Bio außer Haus genießen
Dass in der Außer-Haus-Verpflegung in Deutschland bereits erfolgreiche Initiativen existieren, zeigten drei Vorreiter aus verschiedenen Bereichen. 60 Prozent Bio in der Berliner Gemeinschaftsgastronomie will die Kantine Zukunft erreichen. Mit einem sechsmonatigen Beratungsprogramm und mittlerweile 13 Mitarbeitern hat die Organisation bereits 20 Küchen bei der Umstellung geholfen, wie die stellvertretende Projektleiterin Dinah Hoffmann erzählte. Über mehr frisches Essen auf den Tellern, mehr Saisonales und weniger Fleisch werde die Umstellung auch finanziell machbar.

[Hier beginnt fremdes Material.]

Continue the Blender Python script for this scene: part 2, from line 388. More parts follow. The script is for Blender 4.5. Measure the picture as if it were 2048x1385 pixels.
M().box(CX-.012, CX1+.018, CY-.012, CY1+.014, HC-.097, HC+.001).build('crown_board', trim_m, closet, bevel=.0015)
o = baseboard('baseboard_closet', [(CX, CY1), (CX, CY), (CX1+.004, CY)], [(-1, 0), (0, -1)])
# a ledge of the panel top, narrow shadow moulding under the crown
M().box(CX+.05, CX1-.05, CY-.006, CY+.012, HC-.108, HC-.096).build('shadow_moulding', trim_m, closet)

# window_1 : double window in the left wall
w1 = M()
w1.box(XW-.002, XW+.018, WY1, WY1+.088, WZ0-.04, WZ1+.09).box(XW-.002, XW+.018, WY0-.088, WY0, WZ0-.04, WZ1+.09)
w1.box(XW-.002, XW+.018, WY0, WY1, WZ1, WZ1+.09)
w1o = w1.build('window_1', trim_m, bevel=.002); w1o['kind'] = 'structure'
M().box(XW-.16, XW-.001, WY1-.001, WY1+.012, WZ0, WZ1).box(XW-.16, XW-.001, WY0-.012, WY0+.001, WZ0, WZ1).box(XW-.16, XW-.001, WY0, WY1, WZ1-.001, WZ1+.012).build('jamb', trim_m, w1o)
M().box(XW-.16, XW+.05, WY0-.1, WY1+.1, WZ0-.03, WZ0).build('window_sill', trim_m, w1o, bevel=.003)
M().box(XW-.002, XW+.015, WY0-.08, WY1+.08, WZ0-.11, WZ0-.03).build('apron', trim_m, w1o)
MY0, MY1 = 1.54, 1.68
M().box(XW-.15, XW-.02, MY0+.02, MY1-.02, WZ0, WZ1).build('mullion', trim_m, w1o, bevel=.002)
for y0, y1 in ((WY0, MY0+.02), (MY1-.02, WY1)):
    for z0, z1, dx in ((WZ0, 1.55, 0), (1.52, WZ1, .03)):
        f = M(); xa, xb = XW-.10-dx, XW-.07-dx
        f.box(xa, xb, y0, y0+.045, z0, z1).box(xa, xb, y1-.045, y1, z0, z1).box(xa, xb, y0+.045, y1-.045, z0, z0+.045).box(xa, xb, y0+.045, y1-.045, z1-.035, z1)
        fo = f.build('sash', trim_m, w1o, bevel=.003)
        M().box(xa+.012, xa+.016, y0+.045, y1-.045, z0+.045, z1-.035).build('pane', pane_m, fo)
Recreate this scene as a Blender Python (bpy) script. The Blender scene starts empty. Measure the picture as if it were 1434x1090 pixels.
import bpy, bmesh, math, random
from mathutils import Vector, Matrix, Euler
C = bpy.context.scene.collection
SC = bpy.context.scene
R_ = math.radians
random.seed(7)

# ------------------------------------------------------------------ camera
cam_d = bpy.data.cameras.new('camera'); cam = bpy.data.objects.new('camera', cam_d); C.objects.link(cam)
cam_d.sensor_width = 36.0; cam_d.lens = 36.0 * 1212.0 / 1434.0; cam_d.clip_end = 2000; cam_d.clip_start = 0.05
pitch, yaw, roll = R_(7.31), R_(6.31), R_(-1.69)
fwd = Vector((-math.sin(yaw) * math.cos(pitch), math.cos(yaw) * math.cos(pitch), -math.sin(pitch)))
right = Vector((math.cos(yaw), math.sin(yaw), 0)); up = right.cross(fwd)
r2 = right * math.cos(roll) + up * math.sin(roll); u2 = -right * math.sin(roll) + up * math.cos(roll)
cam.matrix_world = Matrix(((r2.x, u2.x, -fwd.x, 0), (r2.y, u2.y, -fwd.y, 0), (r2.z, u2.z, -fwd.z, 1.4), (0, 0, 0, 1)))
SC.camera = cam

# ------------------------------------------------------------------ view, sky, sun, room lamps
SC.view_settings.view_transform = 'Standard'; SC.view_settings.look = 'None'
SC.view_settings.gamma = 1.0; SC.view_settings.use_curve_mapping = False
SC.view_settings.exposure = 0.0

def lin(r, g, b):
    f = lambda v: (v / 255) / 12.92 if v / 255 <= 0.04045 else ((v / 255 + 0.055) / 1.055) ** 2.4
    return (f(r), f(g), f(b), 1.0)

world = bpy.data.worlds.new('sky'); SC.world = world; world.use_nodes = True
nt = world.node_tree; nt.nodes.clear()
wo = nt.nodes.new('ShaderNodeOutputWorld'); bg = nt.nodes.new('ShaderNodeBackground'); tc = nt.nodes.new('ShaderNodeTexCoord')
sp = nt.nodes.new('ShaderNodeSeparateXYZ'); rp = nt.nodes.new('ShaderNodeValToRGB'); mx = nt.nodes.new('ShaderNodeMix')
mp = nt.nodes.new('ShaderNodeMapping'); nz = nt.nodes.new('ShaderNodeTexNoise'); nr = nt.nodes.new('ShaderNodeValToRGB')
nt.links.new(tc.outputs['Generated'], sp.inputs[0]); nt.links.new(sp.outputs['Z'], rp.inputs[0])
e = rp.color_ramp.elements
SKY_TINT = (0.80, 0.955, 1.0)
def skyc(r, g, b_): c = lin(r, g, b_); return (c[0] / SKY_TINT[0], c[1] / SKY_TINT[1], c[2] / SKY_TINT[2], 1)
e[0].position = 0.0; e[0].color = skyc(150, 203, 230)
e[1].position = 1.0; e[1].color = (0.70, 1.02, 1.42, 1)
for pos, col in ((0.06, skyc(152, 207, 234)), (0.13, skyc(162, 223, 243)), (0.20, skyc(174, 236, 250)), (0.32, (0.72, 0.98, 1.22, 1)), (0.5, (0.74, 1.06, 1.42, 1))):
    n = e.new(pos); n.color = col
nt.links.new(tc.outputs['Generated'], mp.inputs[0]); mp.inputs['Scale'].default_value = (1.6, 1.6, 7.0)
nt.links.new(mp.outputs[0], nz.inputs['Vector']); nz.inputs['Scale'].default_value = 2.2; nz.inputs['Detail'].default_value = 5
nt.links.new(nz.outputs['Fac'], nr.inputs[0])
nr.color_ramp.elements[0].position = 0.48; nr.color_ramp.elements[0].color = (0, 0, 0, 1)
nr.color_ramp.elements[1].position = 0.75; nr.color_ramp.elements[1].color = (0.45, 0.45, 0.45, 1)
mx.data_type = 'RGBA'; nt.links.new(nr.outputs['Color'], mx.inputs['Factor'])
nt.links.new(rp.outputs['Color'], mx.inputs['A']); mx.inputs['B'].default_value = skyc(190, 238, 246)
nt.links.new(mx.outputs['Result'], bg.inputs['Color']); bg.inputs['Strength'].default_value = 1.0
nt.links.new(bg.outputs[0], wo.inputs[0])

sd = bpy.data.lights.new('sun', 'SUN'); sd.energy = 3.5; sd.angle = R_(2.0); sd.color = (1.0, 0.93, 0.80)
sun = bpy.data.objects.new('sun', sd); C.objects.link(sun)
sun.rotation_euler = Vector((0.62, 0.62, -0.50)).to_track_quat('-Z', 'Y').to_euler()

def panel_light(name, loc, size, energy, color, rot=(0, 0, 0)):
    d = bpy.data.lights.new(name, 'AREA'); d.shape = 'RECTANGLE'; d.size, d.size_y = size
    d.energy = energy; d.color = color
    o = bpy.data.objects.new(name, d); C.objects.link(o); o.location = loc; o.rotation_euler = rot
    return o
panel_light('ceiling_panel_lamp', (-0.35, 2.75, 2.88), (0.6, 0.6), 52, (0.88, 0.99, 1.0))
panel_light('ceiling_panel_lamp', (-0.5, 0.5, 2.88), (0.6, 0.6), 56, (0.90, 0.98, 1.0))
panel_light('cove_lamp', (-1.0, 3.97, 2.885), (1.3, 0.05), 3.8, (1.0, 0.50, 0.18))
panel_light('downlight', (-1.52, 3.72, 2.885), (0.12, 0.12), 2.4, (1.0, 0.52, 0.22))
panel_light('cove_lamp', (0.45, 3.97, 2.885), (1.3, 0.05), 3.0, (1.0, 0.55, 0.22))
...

„Den Leuten nichts vorschreiben, sondern durch Qualität überzeugen“, lautet das Credo von Kurt Stümpfig, der die Verpflegungsdienste bei der Linde GmbH leitet. Nach einem Einstieg mit 25 Prozent Bio biete die Linde-Betriebsgastronomie heute je nach Saison 65 bis 75 Prozent der Mahlzeiten in Bio-Qualität an.
Mit 100 Prozent Bio kann Denis Florschütz, Betriebsleiter bei apetito catering, aufwarten. Zusammen mit dem Warenkreditversicherer Allianz Trade hat apetito im Juni 2022 das erste Bio-Betriebsrestaurant Hamburgs eröffnet. 89 Prozent der Mitarbeiter hätten dem Ziel bei einer Abstimmung im Vorfeld zugestimmt. „Die Nachfrage nach Bio nimmt zu“, freut sich Florschütz.
Wenn Absatz und Rahmenbedingungen stimmen, werde die Wende an der Produktion nicht scheitern, ist Naturland-Präsident Hubert Heigl überzeugt: „Gute konventionelle Landwirte werden auch gute Bio-Landwirte!“ Dafür, dass die Politik ins Umsetzen kommt, ist es allerdings höchste Zeit. „Wenn die Agrarwende nicht erfolgreich ist, haben wir in fünf Jahren eine Energiekrise“, machte Theresia Kübler, Landesvorständin von Demeter Baden-Württemberg, den Ernst der Lage deutlich.
„Der Wind bläst uns hart um die Ohren, nach Jahren des Rückenwinds“, stellte Bioland-Präsident Jan Plagge im Abschlussgespräch fest. Die katastrophale Situation der Welternährung bedeute aber nicht, dass die Landwirtschaft weiter intensiviert werden muss, wie manche Medien es jetzt fordern. „Es gibt kein Produktionsproblem, sondern ein Systemproblem – und wir sind der Katalysator für die Transformation des Systems.“ Die Bio-Branche müsse weiter hinausgehen und die Diskussion suchen.